What to produce => Write each line of the material exactly as given, from the top through the line that contains "LAMP = 68.0", and omit all pictures.

Source material =>
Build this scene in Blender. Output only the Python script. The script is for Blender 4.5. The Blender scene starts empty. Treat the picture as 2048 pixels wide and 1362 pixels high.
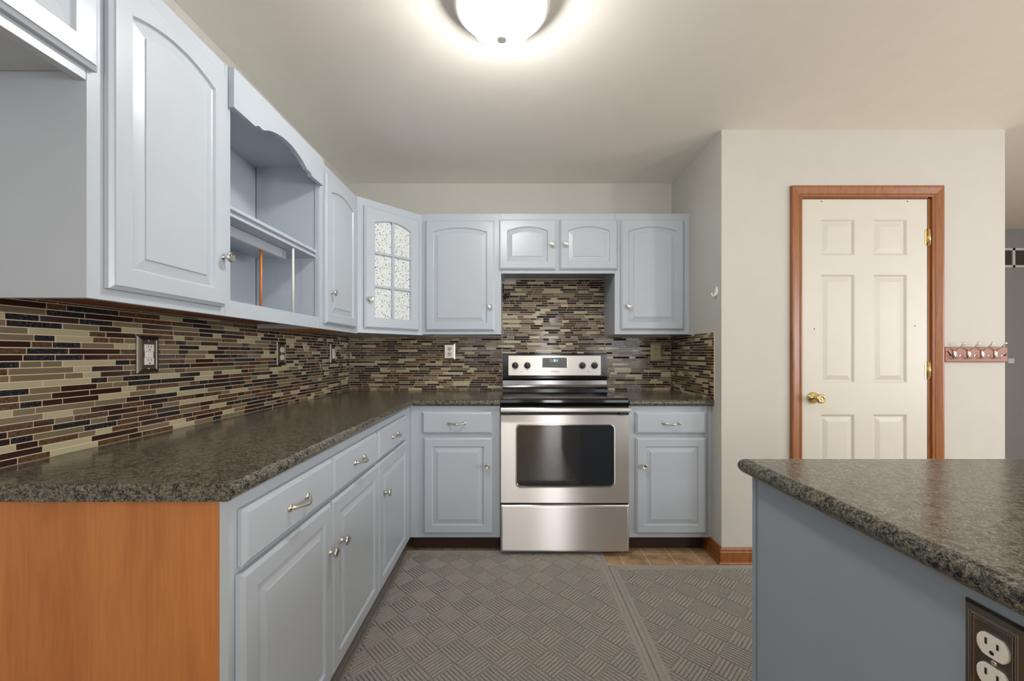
import bpy, bmesh, math, random
from mathutils import Vector
R = math.radians
sc = bpy.context.scene
COL = sc.collection
# ------------------------------------------------------------------ camera, world, light, exposure
# metres; camera at (0,0,1.18) looking along +y, back wall at y = 3.0, floor z = 0
EYE = 1.18
cam_d = bpy.data.cameras.new('camera'); cam = bpy.data.objects.new('camera', cam_d); COL.objects.link(cam)
cam.location = (0, 0, EYE); cam.rotation_euler = (R(90), 0, 0)
cam_d.sensor_width = 36.0; cam_d.lens = 810.0 / 2048 * 36; cam_d.clip_start = 0.02
cam_d.shift_x = -1.0 / 2048; cam_d.shift_y = 27.0 / 2048
sc.camera = cam
w = bpy.data.worlds.new('world'); sc.world = w; w.use_nodes = True
w.node_tree.nodes['Background'].inputs[0].default_value = (0.75, 0.85, 1.0, 1)
w.node_tree.nodes['Background'].inputs[1].default_value = 1.0
sc.view_settings.view_transform = 'Standard'; sc.view_settings.look = 'None'
sc.view_settings.exposure = 0.22; sc.view_settings.gamma = 1.0
sc.view_settings.use_curve_mapping = False
try:
    sc.cycles.use_denoising = True
    sc.cycles.max_bounces = 10; sc.cycles.diffuse_bounces = 6; sc.cycles.glossy_bounces = 4
    sc.cycles.sample_clamp_indirect = 6.0
except Exception:
    pass
LAMP = 68.0                        # radiance of the ceiling lamp's glass bowl

def area(name, loc, rot, sx, sy, power, color):
    l = bpy.data.lights.new(name, 'AREA'); l.shape = 'RECTANGLE'; l.size = sx; l.size_y = sy
    l.energy = power; l.color = color
    o = bpy.data.objects.new(name, l); COL.objects.link(o); o.location = loc; o.rotation_euler = rot
    return o
# fill light added for assumed, unseen windows in the openings of the rear wall (facing +y) and of the right wall (facing -x)
area('daylight_fill', (-0.45, -3.12, 1.55), (R(90), 0, 0), 1.2, 1.1, 5, (1.0, 0.99, 0.97))
area('daylight_fill', (0.78, -3.12, 1.07), (R(90), 0, 0), 0.34, 2.0, 22, (1.0, 0.99, 0.98))
area('daylight_fill', (2.6, -3.12, 1.45), (R(90), 0, 0), 1.6, 1.2, 16, (0.98, 0.98, 1.0))
area('daylight_fill', (5.70, -0.6, 1.35), (R(90), 0, R(90)), 2.0, 1.5, 80, (0.96, 0.98, 1.0))
# unseen fill light added right of the island, outside the picture, brightening the ceiling
pl = bpy.data.lights.new('ceiling_fill_light', 'POINT'); pl.energy = 55; pl.shadow_soft_size = .12; pl.color = (1.0, .98, .95)
po = bpy.data.objects.new('ceiling_fill_light', pl); COL.objects.link(po); po.location = (2.80, -0.35, 1.55)

# ------------------------------------------------------------------ materials
def srgb(r, g, b):
    f = lambda c: (c / 255 / 12.92) if c / 255 <= .04045 else ((c / 255 + .055) / 1.055) ** 2.4
    return (f(r), f(g), f(b))
class Mat:
    def __init__(s, name, color, rough=.5, metal=0.0, spec=.5):
        s.m = bpy.data.materials.new(name); s.m.use_nodes = True
        s.n = s.m.node_tree.nodes; s.l = s.m.node_tree.links
        s.b = s.n['Principled BSDF']
        s.b.inputs['Base Color'].default_value = (*color, 1); s.b.inputs['Roughness'].default_value = rough
        s.b.inputs['Metallic'].default_value = metal; s.b.inputs['Specular IOR Level'].default_value = spec
        s.c = None
    def node(s, t, **k):
        n = s.n.new(t)
        for a, v in k.items():
            if a in n.inputs: n.inputs[a].default_value = v
            else: setattr(n, a, v)
        return n
    def coord(s, scale=(1, 1, 1), rot=(0, 0, 0)):
        t = s.node('ShaderNodeTexCoord'); m = s.node('ShaderNodeMapping')
        m.inputs['Scale'].default_value = scale; m.inputs['Rotation'].default_value = rot
        s.l.new(t.outputs['Object'], m.inputs['Vector']); return m.outputs[0]
    def noise(s, scale, coord=None, detail=3, rough=.5, dist=0.0):
        n = s.node('ShaderNodeTexNoise'); n.inputs['Scale'].default_value = scale
        n.inputs['Detail'].default_value = detail; n.inputs['Roughness'].default_value = rough; n.inputs['Distortion'].default_value = dist
        s.l.new(coord if coord is not None else s.coord(), n.inputs['Vector']); return n.outputs['Fac']
    def ramp(s, fac, stops, const=False):
        r = s.node('ShaderNodeValToRGB'); e = r.color_ramp.elements
        if const: r.color_ramp.interpolation = 'CONSTANT'
        while len(e) < len(stops): e.new(.5)
        for el, (p, c) in zip(e, stops): el.position = p; el.color = (*c, 1)
        s.l.new(fac, r.inputs[0]); return r.outputs[0]
    def mix(s, fac, a, b, mode='MIX'):
        m = s.node('ShaderNodeMix', data_type='RGBA', blend_type=mode)
        for v, i in ((fac, 0), (a, 6), (b, 7)):
            if isinstance(v, (int, float)): m.inputs[i].default_value = v
            elif isinstance(v, tuple): m.inputs[i].default_value = (*v, 1)
            else: s.l.new(v, m.inputs[i])
        return m.outputs[2]
    def base(s, sock): s.l.new(sock, s.b.inputs['Base Color']); return s
    def roughness(s, sock): s.l.new(sock, s.b.inputs['Roughness']); return s
    def bump(s, sock, strength=.2, dist=.001):
        b = s.node('ShaderNodeBump'); b.inputs['Strength'].default_value = strength; b.inputs['Distance'].default_value = dist
        s.l.new(sock, b.inputs['Height']); s.l.new(b.outputs[0], s.b.inputs['Normal']); return s
    def emit(s, color, strength):
        s.b.inputs['Emission Color'].default_value = (*color, 1); s.b.inputs['Emission Strength'].default_value = strength; return s
M = {}
def painted(name, color, rough, bs=.12):
    m = Mat(name, color, rough); n = m.noise(9, detail=4)
    m.base(m.ramp(n, [(.3, tuple(c * .985 for c in color)), (.7, tuple(min(1, c * 1.012) for c in color))]))
    m.bump(m.noise(160, detail=4), bs, .0006); return m
M['cab'] = painted('painted_cabinet', srgb(180, 188, 197), .30, .10)
# brushed paint over the grain of the cabinet doors
m = M['cab']; m.bump(m.noise(60, m.coord((1.6, 1.6, .16)), 5, .6), .24, .0006)
M['isle'] = painted('painted_island', srgb(150, 163, 176), .42, .15)
M['wall'] = painted('wall_paint', srgb(194, 192, 185), .75, .10)
M['hallwall'] = painted('hall_wall_dimmed', srgb(150, 151, 152), .75, .10)  # the hall's dimness is put into this darker wall gray
M['ceil'] = painted('ceiling_paint', srgb(240, 236, 227), .62, .18)
M['doorwhite'] = painted('door_paint', srgb(204, 201, 190), .38, .08)
def wood(name, a, b, rough, scale=(9, 9, .5), sc2=7):
    m = Mat(name, a, rough); n = m.noise(sc2, m.coord(scale), 6, .62, .8)
    n2 = m.noise(120, m.coord((1, 1, .05)), 3, .6)
    c = m.ramp(n, [(.30, b), (.52, a), (.75, tuple(min(1, x * 1.14) for x in a))])
    m.base(m.mix(.22, c, m.ramp(n2, [(.35, tuple(x * .62 for x in b)), (.65, a)])))
    m.bump(n2, .08, .0005); return m
M['endwood'] = wood('stained_birch', srgb(192, 122, 65), srgb(168, 100, 50), .38, (3.2, 3.2, .5), 2.6)
M['trimwood'] = wood('stained_oak_trim', srgb(150, 93, 48), srgb(116, 66, 30), .33, (14, 14, .8), 6)
M['under'] = wood('cabinet_underside_wood', srgb(150, 88, 44), srgb(112, 60, 28), .5)
M['rackwood'] = wood('rack_board_wood', srgb(142, 74, 42), srgb(118, 56, 32), .4, (1.2, 9, 9), 6)
M['dowelwood'] = Mat('copper_toned_dowel', srgb(196, 122, 70), .35)
M['kick'] = Mat('dark_vinyl_kick', srgb(58, 40, 32), .35); M['black'] = Mat('black_enamel', (.006, .006, .007), .12)
M['matteblack'] = Mat('black_plastic', (.012, .012, .012), .45)
M['gap'] = Mat('dark_gap', (.01, .01, .01), .8)
# laminate worktop: mottled grey brown with black patches and pale veins
m = Mat('stone_pattern_laminate', (.05, .05, .045), .2); co = m.coord()
d = m.noise(64, co, 4, .62, .8)
c1 = m.ramp(d, [(.40, srgb(16, 17, 17)), (.47, srgb(66, 64, 53)), (.57, srgb(106, 99, 82)), (.68, srgb(42, 43, 40))])
v = m.node('ShaderNodeTexVoronoi', feature='DISTANCE_TO_EDGE'); v.inputs['Scale'].default_value = 120
nz = m.node('ShaderNodeTexNoise'); nz.inputs['Scale'].default_value = 60; nz.inputs['Detail'].default_value = 4; m.l.new(co, nz.inputs['Vector'])
va = m.node('ShaderNodeVectorMath', operation='MULTIPLY_ADD'); m.l.new(nz.outputs['Color'], va.inputs[0]); va.inputs[1].default_value = (.03, .03, .03); m.l.new(co, va.inputs[2])
m.l.new(va.outputs[0], v.inputs['Vector'])
c2 = m.mix(m.ramp(v.outputs['Distance'], [(.0, (.62,) * 3), (.07, (0, 0, 0))]), c1, srgb(164, 160, 148))
n3 = m.noise(150, co, 4, .7)
c3 = m.mix(m.ramp(n3, [(.35, (.8,) * 3), (.5, (0, 0, 0))]), c2, srgb(26, 27, 27))
m.base(c3); m.roughness(m.ramp(n3, [(.3, (.22,) * 3), (.7, (.15,) * 3)])); m.bump(m.noise(260, co, 2), .10, .0004); M['counter'] = m
# metals
def brushed(name, color, rough, aniso=.75):
    m = Mat(name, color, rough, 1.0); m.b.inputs['Anisotropic'].default_value = aniso; m.b.inputs['Anisotropic Rotation'].default_value = .25
    t = m.node('ShaderNodeTangent', direction_type='RADIAL', axis='Z'); m.l.new(t.outputs[0], m.b.inputs['Tangent'])
    return m
M['steel'] = brushed('brushed_stainless', (.78, .75, .725), .36, 1.0)
M['panelsteel'] = brushed('control_stainless', (.62, .60, .57), .34)
M['darksteel'] = brushed('dark_stainless', (.20, .195, .20), .2)
M['nickel'] = Mat('satin_nickel', (.70, .67, .61), .22, 1.0)
M['plate'] = Mat('pewter_plate', (.20, .18, .15), .36, 1.0)
M['brightplate'] = Mat('nickel_plate', (.78, .74, .69), .30, 1.0)
M['darkplate'] = Mat('antique_pewter', (.17, .155, .13), .36, 1.0)
M['grooveline'] = Mat('rubbed_edge', (.62, .52, .42), .35, 1.0)
M['chrome'] = Mat('polished_chrome', (.82, .82, .82), .1, 1.0)
M['brass'] = Mat('polished_brass', (.76, .60, .28), .14, 1.0)
M['fixture'] = Mat('satin_fixture_metal', (.86, .85, .82), .42, .35)
M['blackglass'] = Mat('black_ceramic_glass', (.004, .004, .005), .06, 0, .5)
M['ovenglass'] = Mat('dark_oven_glass', (.010, .010, .012), .05, 0, 1.0); M['ovenglass'].b.inputs['IOR'].default_value = 1.6
M['burner'] = Mat('burner_print', (.05, .05, .052), .2)
M['ivory'] = Mat('ivory_plastic', srgb(226, 218, 198), .35); M['whiteplastic'] = Mat('white_plastic', srgb(236, 232, 224), .35)
M['almond'] = Mat('almond_plastic', srgb(192, 178, 146), .4)
M['slot'] = Mat('slot_dark', (.01, .009, .008), .7)
M['grayplastic'] = Mat('dial_plastic', srgb(52, 52, 52), .4)
M['print'] = Mat('panel_print', srgb(84, 80, 76), .6)
M['printlight'] = Mat('panel_print_pale', srgb(160, 158, 152), .6)
M['digit'] = Mat('lit_digit', (.05, .3, .4), .5).emit((.25, .85, 1.0), 3.0)
M['screen'] = Mat('clock_window', (.004, .012, .05), .15)
M['consoleglass'] = Mat('console_window', srgb(82, 82, 78), .3)
M['glow'] = Mat('lit_glass_bowl', (.9, .9, .88), .3).emit((1.0, .985, .955), LAMP)
M['finial'] = Mat('finial_white', (.9, .9, .86), .5)
M['white'] = painted('white_enamel', srgb(222, 222, 218), .5)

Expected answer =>
Build this scene in Blender. Output only the Python script. The script is for Blender 4.5. The Blender scene starts empty. Treat the picture as 2048 pixels wide and 1362 pixels high.
import bpy, bmesh, math, random
from mathutils import Vector
R = math.radians
sc = bpy.context.scene
COL = sc.collection
# ------------------------------------------------------------------ camera, world, light, exposure
# metres; camera at (0,0,1.18) looking along +y, back wall at y = 3.0, floor z = 0
EYE = 1.18
cam_d = bpy.data.cameras.new('camera'); cam = bpy.data.objects.new('camera', cam_d); COL.objects.link(cam)
cam.location = (0, 0, EYE); cam.rotation_euler = (R(90), 0, 0)
cam_d.sensor_width = 36.0; cam_d.lens = 810.0 / 2048 * 36; cam_d.clip_start = 0.02
cam_d.shift_x = -1.0 / 2048; cam_d.shift_y = 27.0 / 2048
sc.camera = cam
w = bpy.data.worlds.new('world'); sc.world = w; w.use_nodes = True
w.node_tree.nodes['Background'].inputs[0].default_value = (0.75, 0.85, 1.0, 1)
w.node_tree.nodes['Background'].inputs[1].default_value = 1.0
sc.view_settings.view_transform = 'Standard'; sc.view_settings.look = 'None'
sc.view_settings.exposure = 0.22; sc.view_settings.gamma = 1.0
sc.view_settings.use_curve_mapping = False
try:
    sc.cycles.use_denoising = True
    sc.cycles.max_bounces = 10; sc.cycles.diffuse_bounces = 6; sc.cycles.glossy_bounces = 4
    sc.cycles.sample_clamp_indirect = 6.0
except Exception:
    pass
LAMP = 68.0                        # radiance of the ceiling lamp's glass bowl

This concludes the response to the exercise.